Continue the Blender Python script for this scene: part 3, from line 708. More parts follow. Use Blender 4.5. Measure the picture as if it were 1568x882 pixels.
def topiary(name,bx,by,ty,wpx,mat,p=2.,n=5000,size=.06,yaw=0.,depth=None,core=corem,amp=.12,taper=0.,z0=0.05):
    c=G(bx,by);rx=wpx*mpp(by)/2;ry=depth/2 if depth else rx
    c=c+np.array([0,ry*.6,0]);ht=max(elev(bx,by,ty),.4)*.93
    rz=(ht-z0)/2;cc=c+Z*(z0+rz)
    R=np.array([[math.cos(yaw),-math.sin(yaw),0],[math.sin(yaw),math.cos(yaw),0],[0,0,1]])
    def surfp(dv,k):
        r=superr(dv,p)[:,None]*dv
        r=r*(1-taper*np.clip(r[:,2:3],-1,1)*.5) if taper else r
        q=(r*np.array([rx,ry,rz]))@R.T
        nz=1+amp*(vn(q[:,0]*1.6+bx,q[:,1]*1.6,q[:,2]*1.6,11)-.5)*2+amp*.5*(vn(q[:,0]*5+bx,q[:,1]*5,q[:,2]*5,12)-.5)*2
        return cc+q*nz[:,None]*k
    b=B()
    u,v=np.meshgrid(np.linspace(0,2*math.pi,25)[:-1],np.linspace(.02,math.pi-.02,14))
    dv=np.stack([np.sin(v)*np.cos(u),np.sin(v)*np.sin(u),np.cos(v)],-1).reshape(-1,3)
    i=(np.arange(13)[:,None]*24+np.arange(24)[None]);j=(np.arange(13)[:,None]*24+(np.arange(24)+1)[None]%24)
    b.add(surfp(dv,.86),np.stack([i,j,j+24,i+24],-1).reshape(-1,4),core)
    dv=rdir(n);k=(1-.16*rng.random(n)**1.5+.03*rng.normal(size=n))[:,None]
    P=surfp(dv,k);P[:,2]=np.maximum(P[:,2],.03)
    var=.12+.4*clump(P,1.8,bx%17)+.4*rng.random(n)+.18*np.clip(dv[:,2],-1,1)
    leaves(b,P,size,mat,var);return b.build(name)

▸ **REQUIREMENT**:
Each line of the material should be echoed exactly.

▸ **SOLUTION TO THIS PROBLEM**:
Continue the Blender Python script for this scene: part 3, from line 708. More parts follow. Use Blender 4.5. Measure the picture as if it were 1568x882 pixels.
def topiary(name,bx,by,ty,wpx,mat,p=2.,n=5000,size=.06,yaw=0.,depth=None,core=corem,amp=.12,taper=0.,z0=0.05):
    c=G(bx,by);rx=wpx*mpp(by)/2;ry=depth/2 if depth else rx
    c=c+np.array([0,ry*.6,0]);ht=max(elev(bx,by,ty),.4)*.93
    rz=(ht-z0)/2;cc=c+Z*(z0+rz)
    R=np.array([[math.cos(yaw),-math.sin(yaw),0],[math.sin(yaw),math.cos(yaw),0],[0,0,1]])
    def surfp(dv,k):
        r=superr(dv,p)[:,None]*dv
        r=r*(1-taper*np.clip(r[:,2:3],-1,1)*.5) if taper else r
        q=(r*np.array([rx,ry,rz]))@R.T
        nz=1+amp*(vn(q[:,0]*1.6+bx,q[:,1]*1.6,q[:,2]*1.6,11)-.5)*2+amp*.5*(vn(q[:,0]*5+bx,q[:,1]*5,q[:,2]*5,12)-.5)*2
        return cc+q*nz[:,None]*k
    b=B()
    u,v=np.meshgrid(np.linspace(0,2*math.pi,25)[:-1],np.linspace(.02,math.pi-.02,14))
    dv=np.stack([np.sin(v)*np.cos(u),np.sin(v)*np.sin(u),np.cos(v)],-1).reshape(-1,3)
    i=(np.arange(13)[:,None]*24+np.arange(24)[None]);j=(np.arange(13)[:,None]*24+(np.arange(24)+1)[None]%24)
    b.add(surfp(dv,.86),np.stack([i,j,j+24,i+24],-1).reshape(-1,4),core)
    dv=rdir(n);k=(1-.16*rng.random(n)**1.5+.03*rng.normal(size=n))[:,None]
    P=surfp(dv,k);P[:,2]=np.maximum(P[:,2],.03)
    var=.12+.4*clump(P,1.8,bx%17)+.4*rng.random(n)+.18*np.clip(dv[:,2],-1,1)
    leaves(b,P,size,mat,var);return b.build(name)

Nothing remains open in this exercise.